(Scenes as source code)
## START

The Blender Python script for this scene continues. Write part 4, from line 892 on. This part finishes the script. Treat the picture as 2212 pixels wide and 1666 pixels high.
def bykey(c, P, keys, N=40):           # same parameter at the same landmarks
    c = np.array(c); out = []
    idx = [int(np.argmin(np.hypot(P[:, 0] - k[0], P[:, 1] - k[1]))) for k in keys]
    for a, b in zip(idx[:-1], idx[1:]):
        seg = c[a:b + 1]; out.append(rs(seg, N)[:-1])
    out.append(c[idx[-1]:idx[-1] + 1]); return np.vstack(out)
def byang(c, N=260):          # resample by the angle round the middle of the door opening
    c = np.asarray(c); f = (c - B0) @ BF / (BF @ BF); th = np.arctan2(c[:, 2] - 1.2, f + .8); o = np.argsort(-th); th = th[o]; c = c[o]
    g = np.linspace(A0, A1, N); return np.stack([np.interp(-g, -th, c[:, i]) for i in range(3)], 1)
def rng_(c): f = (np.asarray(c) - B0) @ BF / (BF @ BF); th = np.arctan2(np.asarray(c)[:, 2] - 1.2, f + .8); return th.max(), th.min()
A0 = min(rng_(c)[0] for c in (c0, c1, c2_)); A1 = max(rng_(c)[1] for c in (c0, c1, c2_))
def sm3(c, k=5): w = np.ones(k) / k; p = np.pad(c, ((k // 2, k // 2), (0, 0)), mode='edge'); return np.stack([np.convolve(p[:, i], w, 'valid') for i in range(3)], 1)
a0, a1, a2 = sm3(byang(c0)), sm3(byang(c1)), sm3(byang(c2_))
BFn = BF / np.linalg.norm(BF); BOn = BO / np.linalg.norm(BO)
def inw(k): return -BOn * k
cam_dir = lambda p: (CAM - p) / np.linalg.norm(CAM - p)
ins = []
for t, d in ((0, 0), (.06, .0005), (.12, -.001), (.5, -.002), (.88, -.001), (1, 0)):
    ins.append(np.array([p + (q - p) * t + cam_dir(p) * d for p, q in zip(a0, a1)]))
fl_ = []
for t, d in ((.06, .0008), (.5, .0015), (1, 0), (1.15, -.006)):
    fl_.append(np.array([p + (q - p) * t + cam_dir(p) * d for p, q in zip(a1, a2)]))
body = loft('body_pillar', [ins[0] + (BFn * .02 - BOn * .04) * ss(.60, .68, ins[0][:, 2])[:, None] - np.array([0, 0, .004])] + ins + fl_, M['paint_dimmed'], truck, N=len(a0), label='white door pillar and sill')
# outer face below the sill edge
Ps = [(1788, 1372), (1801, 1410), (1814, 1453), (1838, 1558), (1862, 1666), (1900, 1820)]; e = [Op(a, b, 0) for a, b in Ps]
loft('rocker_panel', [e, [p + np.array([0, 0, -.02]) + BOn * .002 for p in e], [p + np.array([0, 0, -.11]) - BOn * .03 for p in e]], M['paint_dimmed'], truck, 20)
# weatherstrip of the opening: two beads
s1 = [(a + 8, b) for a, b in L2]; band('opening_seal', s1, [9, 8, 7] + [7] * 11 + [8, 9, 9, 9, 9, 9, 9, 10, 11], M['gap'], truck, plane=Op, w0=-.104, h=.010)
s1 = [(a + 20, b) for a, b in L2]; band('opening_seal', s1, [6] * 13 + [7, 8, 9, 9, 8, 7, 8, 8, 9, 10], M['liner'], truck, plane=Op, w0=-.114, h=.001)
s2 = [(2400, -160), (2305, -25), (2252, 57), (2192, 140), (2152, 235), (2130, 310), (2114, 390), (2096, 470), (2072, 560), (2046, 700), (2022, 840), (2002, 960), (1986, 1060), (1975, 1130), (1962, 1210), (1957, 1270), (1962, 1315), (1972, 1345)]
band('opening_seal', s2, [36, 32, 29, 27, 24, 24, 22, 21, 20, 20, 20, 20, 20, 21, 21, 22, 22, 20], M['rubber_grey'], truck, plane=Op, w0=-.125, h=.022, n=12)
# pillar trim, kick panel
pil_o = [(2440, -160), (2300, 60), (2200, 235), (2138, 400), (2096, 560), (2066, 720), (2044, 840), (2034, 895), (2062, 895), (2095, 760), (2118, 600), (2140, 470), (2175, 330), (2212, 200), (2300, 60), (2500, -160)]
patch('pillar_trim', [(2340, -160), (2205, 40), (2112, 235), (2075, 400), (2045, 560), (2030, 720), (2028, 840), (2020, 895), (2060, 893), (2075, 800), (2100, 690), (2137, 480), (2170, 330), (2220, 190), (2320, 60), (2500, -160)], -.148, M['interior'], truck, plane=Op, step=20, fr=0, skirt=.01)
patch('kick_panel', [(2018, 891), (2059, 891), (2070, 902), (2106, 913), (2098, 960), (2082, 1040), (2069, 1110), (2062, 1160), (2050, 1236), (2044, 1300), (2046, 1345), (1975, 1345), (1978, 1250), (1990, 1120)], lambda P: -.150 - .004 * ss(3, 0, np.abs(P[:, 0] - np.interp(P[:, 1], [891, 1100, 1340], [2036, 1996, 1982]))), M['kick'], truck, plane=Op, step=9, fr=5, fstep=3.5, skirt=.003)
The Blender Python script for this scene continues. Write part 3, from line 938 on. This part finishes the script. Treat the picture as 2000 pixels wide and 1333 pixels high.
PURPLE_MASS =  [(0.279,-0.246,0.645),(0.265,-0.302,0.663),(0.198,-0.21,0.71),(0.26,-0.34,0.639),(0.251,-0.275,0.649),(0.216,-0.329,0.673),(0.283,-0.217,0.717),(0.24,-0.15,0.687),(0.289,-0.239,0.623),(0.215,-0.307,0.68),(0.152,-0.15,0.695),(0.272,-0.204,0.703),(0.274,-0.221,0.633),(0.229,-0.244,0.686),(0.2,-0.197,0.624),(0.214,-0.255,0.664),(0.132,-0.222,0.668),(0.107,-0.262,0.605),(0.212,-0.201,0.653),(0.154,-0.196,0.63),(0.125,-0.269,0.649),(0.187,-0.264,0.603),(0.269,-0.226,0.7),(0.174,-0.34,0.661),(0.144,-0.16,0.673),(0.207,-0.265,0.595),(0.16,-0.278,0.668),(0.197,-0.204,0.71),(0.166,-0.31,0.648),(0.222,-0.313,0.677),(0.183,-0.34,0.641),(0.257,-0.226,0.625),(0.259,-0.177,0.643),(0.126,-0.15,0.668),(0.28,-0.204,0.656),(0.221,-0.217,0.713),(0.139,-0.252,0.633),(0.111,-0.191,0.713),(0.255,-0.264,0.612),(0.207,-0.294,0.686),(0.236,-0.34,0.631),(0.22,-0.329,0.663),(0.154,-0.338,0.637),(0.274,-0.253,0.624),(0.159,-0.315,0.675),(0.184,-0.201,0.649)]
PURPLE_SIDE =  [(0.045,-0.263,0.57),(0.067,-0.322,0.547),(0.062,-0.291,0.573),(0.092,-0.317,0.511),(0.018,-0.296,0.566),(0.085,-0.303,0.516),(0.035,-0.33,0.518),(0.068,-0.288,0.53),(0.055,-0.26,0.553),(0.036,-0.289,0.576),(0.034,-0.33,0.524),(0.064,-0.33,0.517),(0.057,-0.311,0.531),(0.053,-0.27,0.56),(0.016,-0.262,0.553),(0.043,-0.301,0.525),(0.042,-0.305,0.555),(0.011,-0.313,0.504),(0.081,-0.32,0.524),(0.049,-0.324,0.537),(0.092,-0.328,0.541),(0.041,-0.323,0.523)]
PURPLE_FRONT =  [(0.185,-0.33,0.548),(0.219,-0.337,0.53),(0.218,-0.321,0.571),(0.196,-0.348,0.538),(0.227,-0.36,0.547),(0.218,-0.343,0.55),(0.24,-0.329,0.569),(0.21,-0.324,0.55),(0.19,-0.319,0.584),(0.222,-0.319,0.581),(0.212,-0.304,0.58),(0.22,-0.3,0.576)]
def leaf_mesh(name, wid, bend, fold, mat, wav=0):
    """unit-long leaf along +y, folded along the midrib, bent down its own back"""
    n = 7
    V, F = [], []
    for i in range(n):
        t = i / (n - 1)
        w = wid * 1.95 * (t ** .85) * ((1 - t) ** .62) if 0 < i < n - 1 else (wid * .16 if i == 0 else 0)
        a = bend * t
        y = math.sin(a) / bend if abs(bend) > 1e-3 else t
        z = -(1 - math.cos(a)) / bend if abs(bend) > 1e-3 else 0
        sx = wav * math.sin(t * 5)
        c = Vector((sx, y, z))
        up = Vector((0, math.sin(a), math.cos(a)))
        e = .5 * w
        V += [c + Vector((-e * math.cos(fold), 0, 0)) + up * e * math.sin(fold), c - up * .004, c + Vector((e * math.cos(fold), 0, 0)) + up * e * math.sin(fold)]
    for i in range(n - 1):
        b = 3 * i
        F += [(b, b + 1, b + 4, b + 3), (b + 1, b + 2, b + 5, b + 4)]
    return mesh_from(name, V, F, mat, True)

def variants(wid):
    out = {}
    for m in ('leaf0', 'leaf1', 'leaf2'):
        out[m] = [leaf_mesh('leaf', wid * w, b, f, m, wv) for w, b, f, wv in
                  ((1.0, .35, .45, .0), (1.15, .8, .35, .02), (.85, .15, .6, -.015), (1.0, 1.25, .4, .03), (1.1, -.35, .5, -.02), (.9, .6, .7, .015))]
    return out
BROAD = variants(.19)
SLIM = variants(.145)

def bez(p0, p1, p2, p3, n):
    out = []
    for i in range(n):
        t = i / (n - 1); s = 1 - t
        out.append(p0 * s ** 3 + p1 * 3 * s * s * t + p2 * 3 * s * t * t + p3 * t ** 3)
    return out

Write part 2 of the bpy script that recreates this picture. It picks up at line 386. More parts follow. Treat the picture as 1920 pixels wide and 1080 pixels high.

## END

*What the task asks:*
Scan the material for lines with the word "sill", and copy each line you find.

*Response to this exercise:*
body = loft('body_pillar', [ins[0] + (BFn * .02 - BOn * .04) * ss(.60, .68, ins[0][:, 2])[:, None] - np.array([0, 0, .004])] + ins + fl_, M['paint_dimmed'], truck, N=len(a0), label='white door pillar and sill')
# outer face below the sill edge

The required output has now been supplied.